In his veto statement — the first of the session — Perry said the bill "would have a chilling effect" on donors' constitutional rights to freedom of speech and association.

“At a time when our federal government is assaulting the rights of Americans by using the tools of government to squelch dissent it is unconscionable to expose more Texans to the risk of such harassment, regardless of political, organizational or party affiliation," he said.  

The bill's author, Sen. Kel Seliger, R-Amarillo, said Perry's veto was "embarrassing," and added that there "doesn’t seem to be a real strong groundswell” for a veto override, though he didn't rule it out.

"This is a sad day for integrity and transparency in Texas," Seliger said. "Gov. Perry's veto of SB 346 legalizes money laundering in Texas elections. The governor's veto is ironic since money laundering is illegal in other endeavors."

House lawmakers passed Senate Bill 346, a "dark money" bill that would've applied to nonprofits falling under 501(c)(4) of the tax code, earlier this month. They did it in a hurry, leaving in a provision many of them disliked that exempted labor unions in an effort to deny the upper chamber its request to revisit senators' original vote to pass it. 

The measure has faced ardent opposition from far-right activists like Michael Quinn Sullivan, whose conservative group Texans for Fiscal Responsibility is a 501(c)(4). He has argued that SB 346 is an unconstitutional attempt to harass protected donors. 

"Texas Gov. Rick Perry today saved Texans from the threat of harassment and intimidation simply by virtue of their contributing to non-profit entities that speak out politically," Sullivan said in a statement. "The governor's veto of SB 346 sends a welcome message, that the Lone Star State won't tolerate infringements on clear constitutional rights or chilling limitations on political speech."

Supporters of the legislation "will be subject to threats and intimidation donors to Tea Party groups, home-school organizations, right-to-life advocates and civil rights causes," Sullivan wrote in an op-ed published in The Dallas Morning News on Wednesday. 

But advocates say that if such nonprofit groups are going to play on the political field, they should be subject to the same rules as other campaign donors. In the 2012 election cycle, groups that used the 501(c)(4) designation spent more than $300 million to influence elections, according to the Center for Responsive Politics. 

“Certain groups keep scorecards and continuously bombard the internet. All that’s fine, it’s what this process is about,” state Rep. Charlie Geren, R-Fort Worth, said during House debate on the measure. “The problem occurs when these groups wade deep into the political process … and use a loophole that keeps their donors secret.”

Until Friday, there was still a chance the nonprofit disclosure measure could survive. By way of an amendment, the House tacked similar language — without an exemption for unions — onto a Texas Ethics Commission reform bill that passed earlier this week.

The amendment was stripped out in conference committee; Sen.

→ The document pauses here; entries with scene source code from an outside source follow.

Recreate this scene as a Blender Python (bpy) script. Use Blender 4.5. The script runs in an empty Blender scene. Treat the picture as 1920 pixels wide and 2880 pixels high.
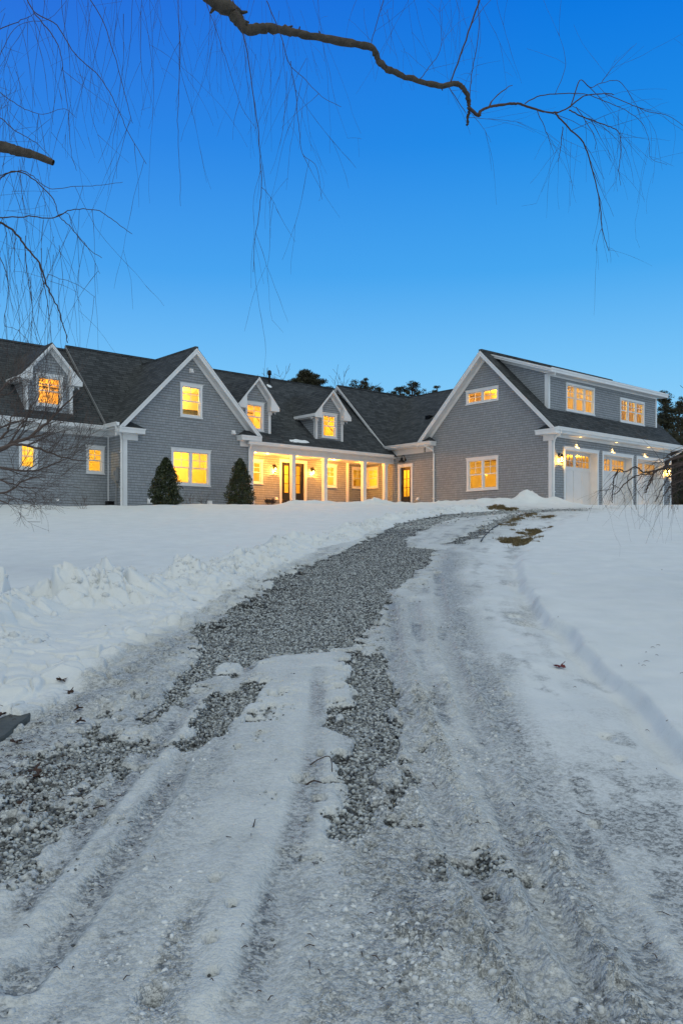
import bpy, math, random
import numpy as np
from mathutils import Vector, Matrix
random.seed(7); RNG = np.random.default_rng(11)
S = bpy.context.scene
COL = S.collection
# ---------------------------------------------------------------- camera model
F, CX, HY = 2455.0, 960.0, 1545.0         # measured from the vanishing points
EYE = 1.55
TH = math.radians(41.35)
D1 = (math.cos(TH), math.sin(TH)); D2 = (-math.sin(TH), math.cos(TH))
GX, GY = 8.41, 35.0                       # garage corner
BASE = 1.55                               # house base above eye level

cam = bpy.data.cameras.new('camera'); camo = bpy.data.objects.new('camera', cam); COL.objects.link(camo)
camo.location = (0, 0, EYE); camo.rotation_euler = (math.radians(90), 0, 0)
cam.sensor_fit = 'HORIZONTAL'; cam.sensor_width = 24; cam.lens = F/1920*24
cam.shift_y = (HY-1440)/1920; cam.clip_end = 3000
S.camera = camo
S.view_settings.view_transform = 'Standard'; S.view_settings.look = 'None'
S.view_settings.exposure = 0; S.view_settings.gamma = 1

def at(px, py, Y):                        # pixel + depth -> world
    return ((px-CX)/F*Y, Y, EYE+(HY-py)/F*Y)
def uv_at(X, Y):
    a, b = X-GX, Y-GY
    return a*D1[0]+b*D1[1], a*D2[0]+b*D2[1]
def U(px, v):
    t = (px-CX)/F
    return (t*(GY+D2[1]*v)-(GX+D2[0]*v))/(D1[0]-t*D1[1])
def V(px, u):
    t = (px-CX)/F
    return (t*(GY+D1[1]*u)-(GX+D1[0]*u))/(D2[0]-t*D2[1])
def ZH(py, u, v):
    return (HY-py)/F*(GY+D1[1]*u+D2[1]*v)

# ---------------------------------------------------------------- tagging
def tag(o, label=None, cat=None, group=None, kind=None):
    if label: o['label'] = label
    if cat: o['category'] = cat
    if group: o['group'] = group
    if kind: o['kind'] = kind
    return o
def empty(name, loc, rz=0):
    o = bpy.data.objects.new(name, None); COL.objects.link(o)
    o.location = loc; o.rotation_euler = (0, 0, rz); o.empty_display_size = .2
    return o
def link(name, me, mat, parent=None):
    o = bpy.data.objects.new(name, me); COL.objects.link(o)
    if mat: me.materials.append(mat)
    if parent: o.parent = parent
    return o

# ---------------------------------------------------------------- materials
def new_mat(name):
    m = bpy.data.materials.new(name); m.use_nodes = True
    nt = m.node_tree; nt.nodes.clear()
    out = nt.nodes.new('ShaderNodeOutputMaterial'); b = nt.nodes.new('ShaderNodeBsdfPrincipled')
    nt.links.new(b.outputs[0], out.inputs[0])
    return m, nt, b, out
class N:
    def __init__(s, nt): s.nt = nt
    def n(s, t, **k):
        nd = s.nt.nodes.new(t)
        for a, b in k.items():
            if a.startswith('i_'): nd.inputs[a[2:].replace('_', ' ')].default_value = b
            else: setattr(nd, a, b)
        return nd
    def l(s, a, b): s.nt.links.new(a, b)
    def math(s, op, a, b=0.0, c=None, clamp=False):
        nd = s.nt.nodes.new('ShaderNodeMath'); nd.operation = op; nd.use_clamp = clamp
        for i, x in enumerate((a, b, c)):
            if x is None: continue
            if isinstance(x, (int, float)): nd.inputs[i].default_value = x
            else: s.l(x, nd.inputs[i])
        return nd.outputs[0]
    def mix(s, f, a, b):
        nd = s.nt.nodes.new('ShaderNodeMix'); nd.data_type = 'RGBA'
        for i, x in ((0, f), (6, a), (7, b)):
            if isinstance(x, (int, float)): nd.inputs[i].default_value = x
            elif isinstance(x, tuple): nd.inputs[i].default_value = (*x, 1)
            else: s.l(x, nd.inputs[i])
        return nd.outputs[2]
    def noise(s, vec, scale, detail=3, rough=.55):
        nd = s.n('ShaderNodeTexNoise'); nd.inputs['Scale'].default_value = scale
        nd.inputs['Detail'].default_value = detail; nd.inputs['Roughness'].default_value = rough
        if vec is not None: s.l(vec, nd.inputs['Vector'])
        return nd.outputs[0]
    def ramp(s, f, stops):
        nd = s.n('ShaderNodeValToRGB'); s.l(f, nd.inputs[0]); e = nd.color_ramp.elements
        while len(e) < len(stops): e.new(.5)
        for i, (p, c) in enumerate(stops):
            e[i].position = p; e[i].color = (*c, 1) if isinstance(c, tuple) else (c, c, c, 1)
        return nd.outputs[0]
    def bump(s, h, strength, dist):
        nd = s.n('ShaderNodeBump'); nd.inputs['Strength'].default_value = strength
        nd.inputs['Distance'].default_value = dist; s.l(h, nd.inputs['Height']); return nd.outputs[0]

def plain(name, col, rough=.6, var=.12, scale=6, metal=0, bump=0):
    m, nt, b, out = new_mat(name); q = N(nt)
    tc = q.n('ShaderNodeTexCoord')
    nz = q.noise(tc.outputs['Object'], scale, 4)
    lo = tuple(c*(1-var) for c in col); hi = tuple(min(1, c*(1+var)) for c in col)
    q.l(q.ramp(nz, [(.3, lo), (.7, hi)]), b.inputs['Base Color'])
    b.inputs['Roughness'].default_value = rough; b.inputs['Metallic'].default_value = metal
    if bump:
        q.l(q.bump(q.noise(tc.outputs['Object'], scale*6, 4), .6, bump), b.inputs['Normal'])
    return m

def shingle_mat(name, c1, c2, joint, rowh, width, bumpd, gap, varsc=.5, rough=.8):
    m, nt, b, out = new_mat(name); q = N(nt)
    uv = q.n('ShaderNodeUVMap'); sp = q.n('ShaderNodeSeparateXYZ'); q.l(uv.outputs[0], sp.inputs[0])
    s, z = sp.outputs[0], sp.outputs[1]
    row = q.math('FLOOR', q.math('DIVIDE', z, rowh))
    wn = q.n('ShaderNodeTexWhiteNoise', noise_dimensions='1D'); q.l(row, wn.inputs['W'])
    s2 = q.math('ADD', s, q.math('MULTIPLY', wn.outputs[0], 7.3))
    cb = q.n('ShaderNodeCombineXYZ'); q.l(q.math('MULTIPLY', s2, 1.0), cb.inputs[0]); q.l(row, cb.inputs[1])
    wob = q.noise(cb.outputs[0], 3.1, 1)
    s3 = q.math('ADD', s2, q.math('MULTIPLY', wob, width*1.3))
    cellf = q.math('DIVIDE', s3, width)
    cell = q.math('FLOOR', cellf); fr = q.math('FRACT', cellf); zf = q.math('FRACT', q.math('DIVIDE', z, rowh))
    cc = q.n('ShaderNodeCombineXYZ'); q.l(cell, cc.inputs[0]); q.l(row, cc.inputs[1])
    w2 = q.n('ShaderNodeTexWhiteNoise', noise_dimensions='2D'); q.l(cc.outputs[0], w2.inputs['Vector'])
    g = q.math('LESS_THAN', fr, gap/width)
    u2 = q.n('ShaderNodeMapping'); u2.inputs['Scale'].default_value = (1, .25, 1); q.l(uv.outputs[0], u2.inputs['Vector'])
    big = q.noise(uv.outputs[0], varsc, 3); fine = q.noise(u2.outputs[0], 60, 3)
    f = q.math('ADD', q.math('MULTIPLY', w2.outputs[0], .55), q.math('ADD', q.math('MULTIPLY', big, .55), q.math('MULTIPLY', q.math('SUBTRACT', fine, .5), .5)), clamp=True)
    colr = q.mix(f, c1, c2)
    bl = q.math('LESS_THAN', zf, .16)
    dark = q.math('MAXIMUM', g, q.math('MULTIPLY', bl, .85))
    q.l(q.mix(dark, colr, joint), b.inputs['Base Color'])
    h = q.math('SUBTRACT', q.math('ADD', q.math('MULTIPLY', q.math('SUBTRACT', 1.0, zf), .7), q.math('MULTIPLY', w2.outputs[0], .35)), q.math('MULTIPLY', g, 1.0))
    q.l(q.bump(h, .8, bumpd), b.inputs['Normal'])
    b.inputs['Roughness'].default_value = rough
    b.inputs['Specular IOR Level'].default_value = .25
    return m

M = {}
ROW = .100
M['siding'] = shingle_mat('cedar_siding', (.216, .243, .272), (.308, .342, .378), (.11, .117, .127), ROW, .14, .006, .006)
M['roof'] = shingle_mat('asphalt_shingles', (.015, .019, .023), (.080, .090, .098), (.010, .011, .012), .145, .30, .012, .012, 5.0, .9)
M['trim'] = plain('white_trim', (.66, .69, .72), .45, .05, 3)
M['gutter'] = plain('gutter_white', (.70, .73, .76), .35, .04, 3)
M['soffit'] = plain('soffit_white', (.62, .64, .66), .6, .04, 2)
M['door_white'] = plain('garage_door_paint', (.60, .61, .63), .4, .04, 2)
M['black'] = plain('black_paint', (.012, .012, .014), .35, .2, 5)
M['bronze'] = plain('black_metal', (.01, .01, .01), .4, .2, 8, .6)
M['porch_floor'] = plain('porch_floor', (.28, .29, .30), .7, .15, 4)
M['interior'] = plain('interior_plaster', (.80, .70, .46), .8, .03, 1)
M['furn'] = plain('interior_furniture', (.36, .24, .12), .6, .2, 3)
M['concrete'] = plain('concrete', (.30, .30, .30), .9, .2, 6)
M['plastic'] = plain('white_plastic', (.75, .76, .78), .4, .03, 3)
M['greybox'] = plain('grey_metal_box', (.24, .25, .26), .5, .1, 6)
M['bark'] = plain('grey_bark', (.055, .047, .038), .9, .45, 22, 0, .012)
M['twig'] = plain('twig_bark', (.045, .026, .022), .7, .3, 8)
M['maple'] = plain('maple_bark', (.085, .062, .055), .8, .3, 10)
M['weep'] = plain('weeping_bark', (.05, .032, .026), .75, .35, 12)
M['litter'] = plain('brown_litter', (.045, .022, .014), .8, .4, 30)
M['dead_leaf'] = plain('dead_leaf', (.12, .018, .016), .7, .4, 30)
M['stone'] = plain('slate_stone', (.065, .072, .07), .75, .35, 9, 0, .01)
M['edging'] = plain('steel_edging', (.04, .045, .05), .6, .2, 9)

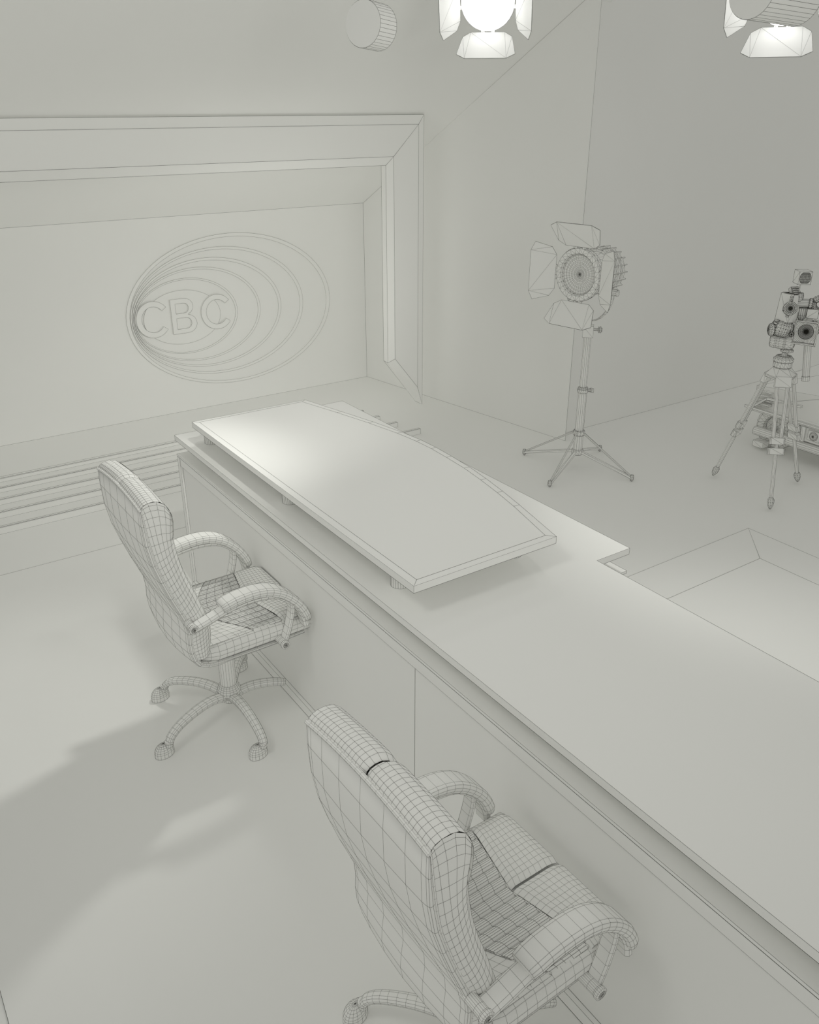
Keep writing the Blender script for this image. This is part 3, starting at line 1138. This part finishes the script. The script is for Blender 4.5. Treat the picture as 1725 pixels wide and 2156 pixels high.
m = MB()
m.box(Q(5.20, 1.60, .262), Q(6.30, 3.40, .290))
m.box(Q(5.185, 1.60, .276), Q(5.20, 3.43, .290))
m.build('deck', t, wire=wd_, tri=True)
m = MB()
vs = [Q(5.24, 3.385, .29), Q(5.22, 3.385, .435), Q(5.26, 2.86, .475), Q(5.26, 1.62, .40), Q(5.24, 1.62, .29), Q(6.2, 3.35, .29), Q(6.15, 3.35, .50), Q(5.95, 2.95, .56), Q(6.2, 1.62, .50), Q(6.2, 1.62, .29)]
m.add(vs, [(0, 1, 2), (0, 2, 3, 4), (1, 6, 7, 2), (2, 7, 8, 3), (0, 5, 6, 1), (5, 9, 8, 7, 6), (4, 3, 8, 9), (0, 4, 9, 5)])
hd_ = m.build('bonnet', t, wire=wd_, tri=True)
m = MB()
for k in range(4):
    m.box(Q(5.205, 3.26 - .0 * k, .315 + .030 * k), Q(5.24, 3.36, .327 + .030 * k))
m.sweep([Q(5.19, 3.36, .30), Q(5.19, 3.27, .375), Q(5.20, 3.02, .385)], rect(.02, .014))
m.build('side_rail', t, wire=wd_, tri=True)
m = MB()
m.sweep([Q(5.215, 3.335, .125), Q(5.215, 1.60, .125)], circ(.030, 14))
m.build('side_tube', t, wire=wd_)
m = MB()
m.box(Q(5.20, 1.62, .165), Q(5.26, 2.98, .262))
m.box(Q(5.19, 2.955, .160), Q(5.20, 2.985, .262))
sp = m.build('side_panel', t, wire=wd_, tri=True)
for k in range(2):
    y = 2.93 - .115 * k
    m = MB()
    m.box(Q(5.186, y - .085, .186), Q(5.20, y, .252))
    m.lathe([(.026, 0), (.028, .004), (.022, .008), (.002, .010)], 18, frame(Q(5.186, y - .0425, .219), (-1, 0, 0), (0, 0, 1)))
    m.build('lamp_unit', sp, wire=wd_, tri=True)
m = MB().box(Q(5.30, 1.7, .20), Q(6.1, 3.0, .262))
m.build('chassis', t, wire=0)
for (x, y) in ((5.33, 3.235), (5.33, 1.9), (6.1, 3.235), (6.1, 1.9)):
    m = MB()
    M_ = frame(Q(x, y, .150), (-1, 0, 0), (0, 0, 1))
    m.lathe([(.070, -.05), (.13, -.05), (.150, -.03), (.150, .03), (.13, .05), (.085, .05), (.080, .02)], 26, M_)
    wh = m.build('wheel', t, wire=wd_, tri=True)
    m = MB()
    m.lathe([(.081, .01), (.081, .022), (.045, .026), (.018, .030), (.014, .045), (.001, .045)], 10, M_)
    m.build('wheel_hub', wh, wire=wd_, tri=True)
m = MB()
m.box(Q(5.19, 3.24, .02), Q(5.26, 3.32, .06))
m.build('step_block', t, wire=wd_, tri=True)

Joan Huffman, R-Southside Place and the reform bill’s author, said she was "not supportive" of it staying on the bill. 

Craig McDonald, the director of the left-leaning money-in-politics group Texans for Public Justice, said Perry's veto "lets his far-right friends play politics under their own special set of rules."

"Their campaign contributions will remain secret," he said. "No one will have to take their hoods off." 

Seliger said that if Perry calls a special session, he will re-introduce the bill.  

Chris Hooks and Aman Batheja contributed to this report.